Cela est-il réellement suffisant ? N’y a-t-il pas de réfractaire absolu, de Mal absolu (qui n’est causé par rien et qui ne pourrait jamais être corrigé)…?
2. Concurrence des états et société de marché.
La solution des libertariens consiste à réduire toute interaction sociale à un échange économique. La liberté est l’équivalent de la propriété de soi, et la propriété des objets qui nous sont propres. Être libre, c’est posséder.
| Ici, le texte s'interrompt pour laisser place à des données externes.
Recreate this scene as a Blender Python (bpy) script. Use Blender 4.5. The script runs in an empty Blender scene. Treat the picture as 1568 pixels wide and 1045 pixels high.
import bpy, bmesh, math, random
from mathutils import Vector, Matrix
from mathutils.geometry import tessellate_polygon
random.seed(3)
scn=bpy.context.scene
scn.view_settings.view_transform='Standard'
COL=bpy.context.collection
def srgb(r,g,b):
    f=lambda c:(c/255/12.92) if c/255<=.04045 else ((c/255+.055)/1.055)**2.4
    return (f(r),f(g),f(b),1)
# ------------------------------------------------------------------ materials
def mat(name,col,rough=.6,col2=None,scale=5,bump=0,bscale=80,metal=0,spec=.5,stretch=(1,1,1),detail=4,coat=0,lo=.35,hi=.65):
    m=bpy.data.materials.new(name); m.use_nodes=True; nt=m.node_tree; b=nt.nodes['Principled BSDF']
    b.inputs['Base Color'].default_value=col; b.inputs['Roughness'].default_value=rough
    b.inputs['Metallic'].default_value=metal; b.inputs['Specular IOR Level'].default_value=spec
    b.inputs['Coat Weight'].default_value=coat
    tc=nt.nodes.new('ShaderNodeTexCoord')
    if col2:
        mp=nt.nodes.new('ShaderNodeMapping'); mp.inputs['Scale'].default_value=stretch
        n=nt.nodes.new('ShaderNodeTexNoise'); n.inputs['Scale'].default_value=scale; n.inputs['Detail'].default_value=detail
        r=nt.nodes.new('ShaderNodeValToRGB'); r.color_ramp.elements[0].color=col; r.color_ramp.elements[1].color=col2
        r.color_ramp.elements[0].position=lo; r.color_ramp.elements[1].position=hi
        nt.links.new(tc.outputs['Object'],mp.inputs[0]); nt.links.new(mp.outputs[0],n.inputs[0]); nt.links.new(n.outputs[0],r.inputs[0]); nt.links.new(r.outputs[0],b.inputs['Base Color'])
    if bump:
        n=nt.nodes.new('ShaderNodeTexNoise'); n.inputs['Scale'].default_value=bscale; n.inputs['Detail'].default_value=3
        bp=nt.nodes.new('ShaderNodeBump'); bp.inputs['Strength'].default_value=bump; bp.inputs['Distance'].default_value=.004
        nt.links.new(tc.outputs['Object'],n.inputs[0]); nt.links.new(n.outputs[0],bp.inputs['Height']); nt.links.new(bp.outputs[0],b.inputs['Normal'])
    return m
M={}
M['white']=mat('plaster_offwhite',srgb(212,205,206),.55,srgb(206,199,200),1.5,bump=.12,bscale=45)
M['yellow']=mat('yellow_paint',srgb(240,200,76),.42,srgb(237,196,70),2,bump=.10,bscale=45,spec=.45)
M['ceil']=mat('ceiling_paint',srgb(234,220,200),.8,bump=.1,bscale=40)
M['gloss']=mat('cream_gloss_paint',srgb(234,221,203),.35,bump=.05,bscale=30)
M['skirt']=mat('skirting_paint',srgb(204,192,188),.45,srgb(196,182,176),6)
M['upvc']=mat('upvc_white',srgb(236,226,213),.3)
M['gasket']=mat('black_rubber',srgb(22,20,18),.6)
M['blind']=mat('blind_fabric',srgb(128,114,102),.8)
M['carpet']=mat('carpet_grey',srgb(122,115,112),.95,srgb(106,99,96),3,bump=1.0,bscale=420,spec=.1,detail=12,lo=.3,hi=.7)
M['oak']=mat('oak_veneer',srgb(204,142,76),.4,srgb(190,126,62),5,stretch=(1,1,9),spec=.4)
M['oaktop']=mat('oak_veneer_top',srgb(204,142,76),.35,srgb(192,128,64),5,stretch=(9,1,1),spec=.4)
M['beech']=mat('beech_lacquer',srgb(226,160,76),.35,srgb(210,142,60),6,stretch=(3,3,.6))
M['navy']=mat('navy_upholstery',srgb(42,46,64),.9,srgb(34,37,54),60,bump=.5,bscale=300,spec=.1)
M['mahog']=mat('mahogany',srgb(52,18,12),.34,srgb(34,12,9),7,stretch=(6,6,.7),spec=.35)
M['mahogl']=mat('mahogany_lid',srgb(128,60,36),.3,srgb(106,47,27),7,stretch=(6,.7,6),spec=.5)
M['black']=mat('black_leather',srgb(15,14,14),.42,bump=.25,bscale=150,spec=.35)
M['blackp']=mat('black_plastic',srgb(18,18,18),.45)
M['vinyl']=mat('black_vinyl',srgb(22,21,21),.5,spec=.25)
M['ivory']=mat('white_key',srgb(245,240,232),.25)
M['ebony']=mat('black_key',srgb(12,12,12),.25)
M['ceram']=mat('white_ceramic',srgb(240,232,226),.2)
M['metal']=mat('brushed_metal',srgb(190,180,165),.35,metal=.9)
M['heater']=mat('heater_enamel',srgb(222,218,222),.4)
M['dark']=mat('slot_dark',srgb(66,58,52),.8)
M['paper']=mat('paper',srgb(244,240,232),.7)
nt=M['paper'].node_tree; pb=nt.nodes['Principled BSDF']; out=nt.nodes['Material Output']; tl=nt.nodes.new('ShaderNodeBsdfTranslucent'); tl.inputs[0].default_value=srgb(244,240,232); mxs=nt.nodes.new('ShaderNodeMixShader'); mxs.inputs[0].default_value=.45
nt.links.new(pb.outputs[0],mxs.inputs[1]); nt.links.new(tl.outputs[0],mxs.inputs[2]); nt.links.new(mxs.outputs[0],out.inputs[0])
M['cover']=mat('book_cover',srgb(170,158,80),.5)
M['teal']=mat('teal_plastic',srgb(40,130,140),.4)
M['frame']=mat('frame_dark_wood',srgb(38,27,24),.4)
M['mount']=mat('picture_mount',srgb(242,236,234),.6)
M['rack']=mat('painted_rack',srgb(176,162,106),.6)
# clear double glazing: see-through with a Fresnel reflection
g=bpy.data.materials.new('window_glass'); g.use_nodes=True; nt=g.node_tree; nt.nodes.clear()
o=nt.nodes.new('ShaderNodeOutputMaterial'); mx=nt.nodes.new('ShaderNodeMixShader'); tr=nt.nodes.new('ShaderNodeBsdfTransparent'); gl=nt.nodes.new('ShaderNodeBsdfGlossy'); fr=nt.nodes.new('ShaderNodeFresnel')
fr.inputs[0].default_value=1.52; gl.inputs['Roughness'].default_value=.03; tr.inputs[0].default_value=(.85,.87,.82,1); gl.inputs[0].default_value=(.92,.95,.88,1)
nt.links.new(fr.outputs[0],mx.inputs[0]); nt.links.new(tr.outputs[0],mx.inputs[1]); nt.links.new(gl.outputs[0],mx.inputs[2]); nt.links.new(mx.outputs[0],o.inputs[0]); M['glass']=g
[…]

Pour un libertarien, tout conflit ne doit pas se régler devant un tribunal mais par un contrat et une transaction. Certains prennent l’exemple de la justice islandaise du Xe au XIII où le meurtre se réglait par une amende à payer auprès de la famille, comme si la vie était un bien qu’on pouvait s’acheter. Les amendes elles-mêmes pouvaient être l’objet d’une transaction et être échangées à d’autres.
Dans le modèle libertarien, l’état doit disparaître. En effet, les impôts sont considérés par Rothbar par exemple, comme du travail supplémentaire, donc forcé, ce qui fait de l’état un escalavagiste. Les libertariens devraient donc avoir recourir à des milices ou des mercenaires pour rendre justice, et comme dans tout marché, la concurrence aidant, la meilleure milice ou le meilleur tribunal jouerait le rôle d’arbitre de la loi. Dans ce cas, il n’y a d’autre autorité que le marché. L’état lui-même n’est qu’un bien, dont on devrait pouvoir acheter la citoyenneté et qui comme tel, un peu comme destination touristique, serait susceptible de concurrence. La démocratie ne semble pas bonne en soi aux libertariens, puisqu’elle s’oppose trop souvent aux solutions commerciales. Dans ce cas, il n’y a aucune impartialité possible ni même promise. La justice n’est que la justice des plus puissants, des plus riches. Que vaut le principe d’une liberté d’échange quasi-absolue si seule ceux qui sont riches peuvent véritablement en profiter ?
En conclusion, on ne peut pas se faire justice soi-même, bien que l’équité promise par l’état soit fragile. Les citoyens ne peuvent pas tenir la justice pour acquise, mais ne peuvent pas non plus se séparer de tout état à moins de dépasser les impasses de l’anarchisme.